REQUIRED WORK:
Retype each line of the listing below, from the first through the one holding "COL = S.collection", with no other lines.

RECORDS SUPPLIED:

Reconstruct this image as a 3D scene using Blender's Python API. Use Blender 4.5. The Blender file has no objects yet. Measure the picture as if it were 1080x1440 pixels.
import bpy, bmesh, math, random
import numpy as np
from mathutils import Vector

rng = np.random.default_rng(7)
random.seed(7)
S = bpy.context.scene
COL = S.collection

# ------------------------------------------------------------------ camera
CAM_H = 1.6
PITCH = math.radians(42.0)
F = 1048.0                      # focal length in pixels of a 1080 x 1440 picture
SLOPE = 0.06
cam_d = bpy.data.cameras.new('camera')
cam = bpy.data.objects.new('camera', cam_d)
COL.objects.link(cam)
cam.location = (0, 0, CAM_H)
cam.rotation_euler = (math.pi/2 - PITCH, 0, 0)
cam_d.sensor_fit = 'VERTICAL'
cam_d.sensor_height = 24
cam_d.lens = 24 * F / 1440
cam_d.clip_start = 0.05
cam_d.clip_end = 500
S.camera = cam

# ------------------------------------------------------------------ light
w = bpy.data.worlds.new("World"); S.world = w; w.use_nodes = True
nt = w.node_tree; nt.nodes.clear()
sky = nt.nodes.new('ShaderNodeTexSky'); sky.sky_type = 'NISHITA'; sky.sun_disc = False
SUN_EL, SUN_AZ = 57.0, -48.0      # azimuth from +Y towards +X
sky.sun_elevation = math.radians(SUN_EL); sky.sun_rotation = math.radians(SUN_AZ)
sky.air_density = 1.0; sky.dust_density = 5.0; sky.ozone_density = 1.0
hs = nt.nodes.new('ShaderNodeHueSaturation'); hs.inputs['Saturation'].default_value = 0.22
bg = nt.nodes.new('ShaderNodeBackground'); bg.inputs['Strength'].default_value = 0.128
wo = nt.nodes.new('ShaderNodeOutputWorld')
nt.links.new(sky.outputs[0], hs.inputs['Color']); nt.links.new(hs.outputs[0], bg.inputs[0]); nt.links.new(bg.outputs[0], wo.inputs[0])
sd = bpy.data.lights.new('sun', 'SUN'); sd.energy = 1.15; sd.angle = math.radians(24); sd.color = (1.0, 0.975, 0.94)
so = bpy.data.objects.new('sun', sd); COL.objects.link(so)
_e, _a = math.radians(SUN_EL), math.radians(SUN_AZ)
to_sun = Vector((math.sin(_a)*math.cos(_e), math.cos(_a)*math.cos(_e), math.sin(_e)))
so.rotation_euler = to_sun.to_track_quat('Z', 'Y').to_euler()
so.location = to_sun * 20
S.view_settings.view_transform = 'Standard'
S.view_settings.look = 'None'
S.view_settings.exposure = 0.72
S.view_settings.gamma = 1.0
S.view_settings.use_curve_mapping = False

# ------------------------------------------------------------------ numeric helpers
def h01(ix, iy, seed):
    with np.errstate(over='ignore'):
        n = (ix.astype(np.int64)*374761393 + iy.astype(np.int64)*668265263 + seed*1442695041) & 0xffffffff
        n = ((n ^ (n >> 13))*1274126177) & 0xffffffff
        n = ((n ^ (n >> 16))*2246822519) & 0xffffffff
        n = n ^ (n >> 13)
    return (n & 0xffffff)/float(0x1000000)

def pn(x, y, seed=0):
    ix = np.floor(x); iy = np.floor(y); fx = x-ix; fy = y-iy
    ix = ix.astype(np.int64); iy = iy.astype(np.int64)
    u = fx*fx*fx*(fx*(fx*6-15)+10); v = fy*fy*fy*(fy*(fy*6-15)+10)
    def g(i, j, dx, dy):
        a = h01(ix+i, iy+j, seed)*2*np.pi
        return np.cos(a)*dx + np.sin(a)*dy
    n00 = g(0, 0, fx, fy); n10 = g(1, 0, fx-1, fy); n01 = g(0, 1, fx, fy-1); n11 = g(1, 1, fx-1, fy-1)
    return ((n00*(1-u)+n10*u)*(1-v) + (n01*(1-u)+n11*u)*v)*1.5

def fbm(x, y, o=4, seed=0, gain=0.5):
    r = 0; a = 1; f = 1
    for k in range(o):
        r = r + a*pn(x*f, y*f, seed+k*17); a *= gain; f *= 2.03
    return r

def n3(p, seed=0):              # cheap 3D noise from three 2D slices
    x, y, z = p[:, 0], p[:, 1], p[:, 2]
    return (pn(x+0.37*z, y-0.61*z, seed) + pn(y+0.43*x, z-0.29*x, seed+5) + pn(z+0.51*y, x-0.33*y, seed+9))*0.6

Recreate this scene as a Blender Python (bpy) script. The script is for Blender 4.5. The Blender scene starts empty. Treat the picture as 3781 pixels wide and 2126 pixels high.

REPLY TO THE TASK:
Reconstruct this image as a 3D scene using Blender's Python API. Use Blender 4.5. The Blender file has no objects yet. Measure the picture as if it were 1080x1440 pixels.
import bpy, bmesh, math, random
import numpy as np
from mathutils import Vector

rng = np.random.default_rng(7)
random.seed(7)
S = bpy.context.scene
COL = S.collection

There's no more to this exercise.